== REQUIREMENT ==
Report, word for word, every line of the material that contains "script".
· · · · ·
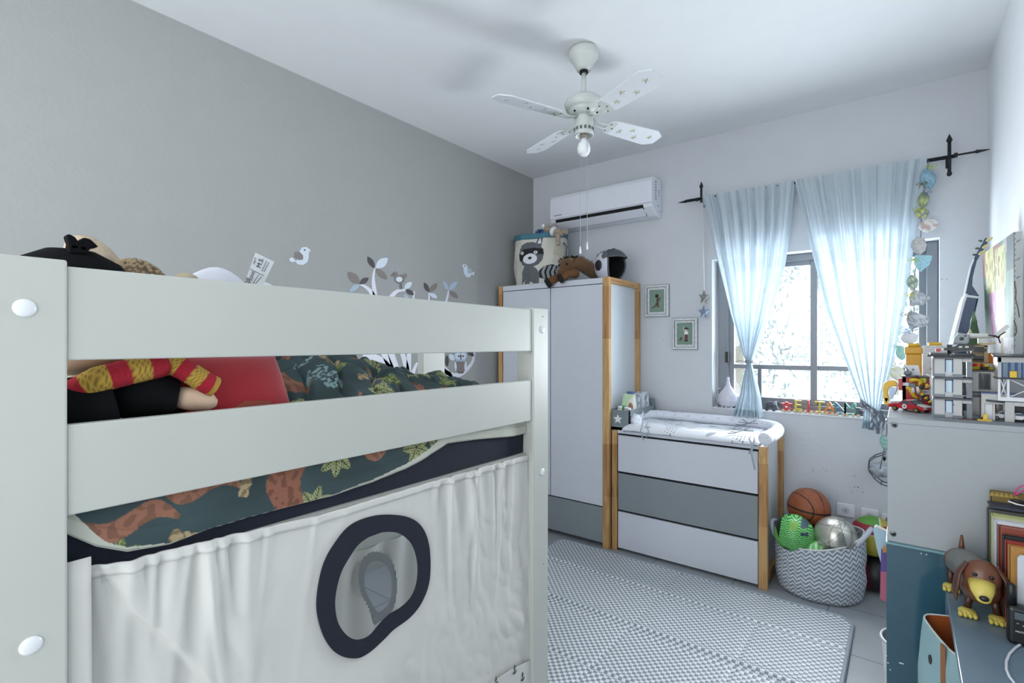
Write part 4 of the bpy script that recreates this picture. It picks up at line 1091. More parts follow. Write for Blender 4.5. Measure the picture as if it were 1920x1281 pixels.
def matz(x, y):
    z = .014 + .0025 * nz(x * 4, y * 4) + .0012 * nz(x * 12, y * 12)
    for f in FOLDY:
        k = (2 if abs(f - 2.494) < .01 else 1)
        z -= .006 * k * math.exp(-((y - f) / .010) ** 2) - .0035 * k * math.exp(-((abs(y - f) - .03) / .018) ** 2)
    for f in (-1.138, -.62): z -= .006 * math.exp(-((x - f) / .007) ** 2)
    return z
bm = B(); nx, ny = 190, 180; r_ = .075
def mfn(u, v):
    x = lerp(MX0, MX1, u); y = lerp(MY0, MY1, v)
    # pull the corners in to a round
    cx = clamp(x, MX0 + r_, MX1 - r_); cy = clamp(y, MY0 + r_, MY1 - r_); d = math.hypot(x - cx, y - cy)
    if x != cx and y != cy:
        mdx = max(abs(x - cx), abs(y - cy)); k = mdx / d; x = cx + (x - cx) * k; y = cy + (y - cy) * k
    return V((x, y, matz(x, y)))
grid(bm, mfn, nx, ny); bm2 = obj('quilted_top', bm, mat_mat(), mt, solid=-.010)
bm = B(); tube(bm, [(x, y, .011) for x, y in rrect(MX0, MX1, MY0, MY1, r_)], .0105, 10, closed=True, flat=1); obj('piping', bm, mat('mat_piping', (150, 158, 168), .5), mt)

# ================================================================== BALL BASKET
KX, KY = -.408, 3.560
cb = thing('ball_basket', 'soft grey and white chevron basket full of balls standing by the back wall', 'basket', (KX, KY, 0))
def rimz(a): return .345 + .052 * math.cos(a - .55) + .012 * math.cos(2 * a)
def ch_fn(u, v):
    a = 2 * PI * u
    r = interp([(0, .198), (.05, .218), (.3, .238), (.7, .236), (1, .225)], v)
    z = rimz(a) * v
    s = 1 + .03 * nz(math.cos(a) * 2, math.sin(a) * 2, v * 3) + (.025 * math.sin(v * 22 + a * 3) * v * (1 - v))
    return V((KX + math.cos(a) * r * s * 1.0, KY + math.sin(a) * r * s * .80, z + .002))
bm = B(); nu_, nv_ = 512, 110; grid(bm, ch_fn, nu_, nv_, wrap=True)
body = obj('woven_body', bm, vmat('chevron_cloth', .85, bump=.3), cb)
cols = []
for j in range(nv_ + 1):
    for i in range(nu_):
        u = i / nu_; v = j / nv_; t = u * 32; zig = abs((t % 1) - .5) * 2
        k = (v * 13 + zig * .85) % 1
        cols.append((126, 134, 146) if k < .5 else (212, 217, 224))
paint_list(body, cols)
body.modifiers.new('s', 'SOLIDIFY').thickness = .004
bm = B(); grid(bm, lambda u, v: V((KX + math.cos(2 * PI * u) * .19 * v, KY + math.sin(2 * PI * u) * .152 * v, .004)), 40, 4, wrap=True); obj('base', bm, mat('basket_base', (120, 126, 138), .9), cb)
bm = B(); tube(bm, [ch_fn(k / 64, 1.0) for k in range(64)], .0055, 8, closed=True); obj('rim_binding', bm, mat('binding', (206, 208, 208), .85), cb)
for (a0, s) in ((.0, 1), (PI, -1)):
    p = ch_fn((a0 + .25) / (2 * PI) % 1, .93); q = ch_fn((a0 - .55 * 1) / (2 * PI) % 1, .93)
    o_ = V((s * 1, 0, 0))
    pts = [q, q + o_ * .02 + V((0, 0, .03)), q.lerp(p, .3) + o_ * .05 + V((0, 0, .075)), q.lerp(p, .7) + o_ * .05 + V((0, 0, .078)), p + o_ * .02 + V((0, 0, .035)), p]
    bm = B(); tube(bm, pts, [.010, .012, .013, .013, .012, .010], 12); obj('handle', bm, mat('handle_fabric', (186, 192, 202), .9, var=.15, vscale=90), cb, smooth=True, sub=1)
def ball(name, c, r, fn, label, m_, rot=(0, 0, 0), cat='ball', n=96):
    bm = B(); bmesh.ops.create_uvsphere(bm, u_segments=n, v_segments=n // 2 + 16, radius=r)
    for f in bm.faces: f.smooth = True
    o = obj(name, bm, m_, None, local=True)
    paint(o, lambda co, nn: fn(co / r))
    o.location = c; o.rotation_euler = rot
    return tag(o, label, cat)
def bb(d):
    if abs(d.x) < .026 or abs(d.z) < .030 or abs(abs(d.x) - (.50 + .42 * d.z * d.z)) < .028: return (22, 18, 16)
    return (150, 82, 48) if nz(d.x * 9, d.y * 9, d.z * 9) > -.1 else (138, 72, 42)
bbm = vmat('ball_leather', .5, bump=.35)
bkb = ball('basketball', (-.478, 3.690, .462), .122, bb, 'brown basketball on top of the pile against the back wall', bbm, (.06, .10, .88), n=192)
bm = B(); tube(bm, [(-.02, 0, 0), (0, .012, 0), (.012, -.008, 0), (.028, .01, 0)], .0016, 6)
for v in bm.verts: v.co = Matrix.Rotation(PI / 2, 3, 'X') @ v.co + V((-.50, 3.572, .495))
def green(d):
    a = math.atan2(d.z, d.x); q = nz(d.x * 1.4 + 5, d.y * 1.4, d.z * 1.4)
    if d.x < -.66: return (24, 34, 30) if q < .2 else (110, 176, 90)
    if (-.25 < d.x < .12 and .42 < d.z < .8): return (128, 176, 78)
    if d.z > .62 and .25 < d.x < .6: return (70, 90, 100)
    if d.z > .28 and .30 < d.x < .65 and d.z < .42: return (50, 64, 84)
    if d.z < -.62: return (70, 170, 56) if q > -.1 else (30, 60, 34)
    k = (d.z * 9 + abs(((d.x * 2.6) % 1) - .5) * 2.0) % 1
    return (36, 96, 48) if k < .45 else (126, 214, 120)
ball('football', (-.527, 3.478, .352), .112, green, 'bright green patterned football at the left of the basket', vmat('ball_gloss', .35), (0, .12, .1), n=160)
def silver(d):
    for s in range(5):
        a = s * 2 * PI / 5 + .4; n_ = V((math.cos(a), math.sin(a) * .6, .5)).normalized()
        if abs(d.dot(n_) - .35) < .014: return (120, 118, 108)
    return (198, 196, 186)
ball('silver_football', (-.318, 3.512, .372), .112, silver, 'shiny silver football at the right of the basket', vmat('ball_silver', .28, metal=.75), (.5, .3, .2), n=128)
ball('small_football', (-.418, 3.470, .262), .080, lambda d: (226, 214, 220) if abs(((d.x * 3) % 1) - .5) < .18 and d.z > .2 else (96, 196, 90), 'green and white football showing only its top between the green and silver balls', MATS['ball_gloss'])
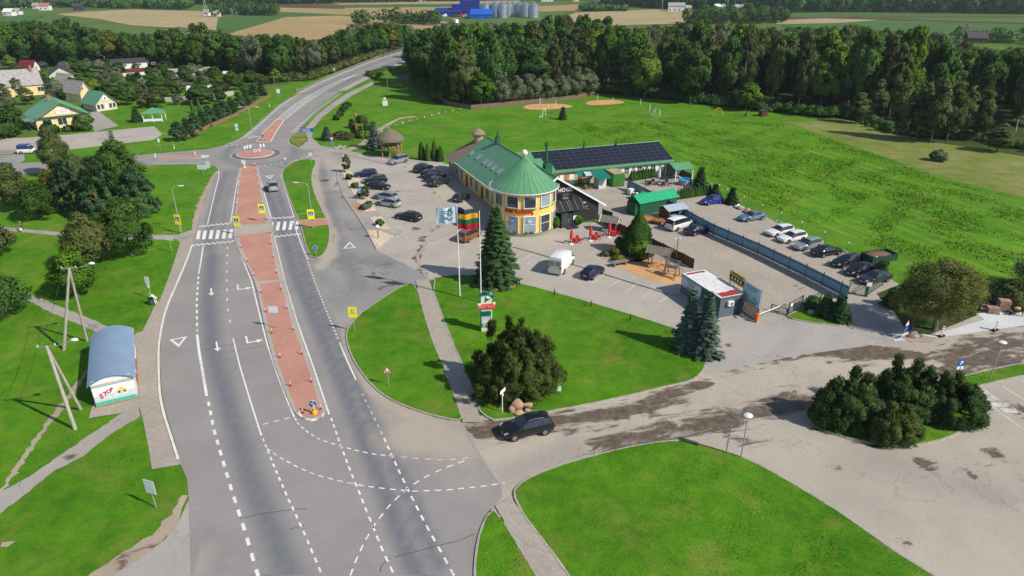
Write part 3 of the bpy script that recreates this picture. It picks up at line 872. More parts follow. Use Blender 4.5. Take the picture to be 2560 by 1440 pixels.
· · · · ·
== THE ANSWER ==
Write part 4 of the bpy script that recreates this picture. It picks up at line 1091. More parts follow. Write for Blender 4.5. Measure the picture as if it were 1920x1281 pixels.
Write part 3 of the bpy script that recreates this picture. It picks up at line 872. More parts follow. Use Blender 4.5. Take the picture to be 2560 by 1440 pixels.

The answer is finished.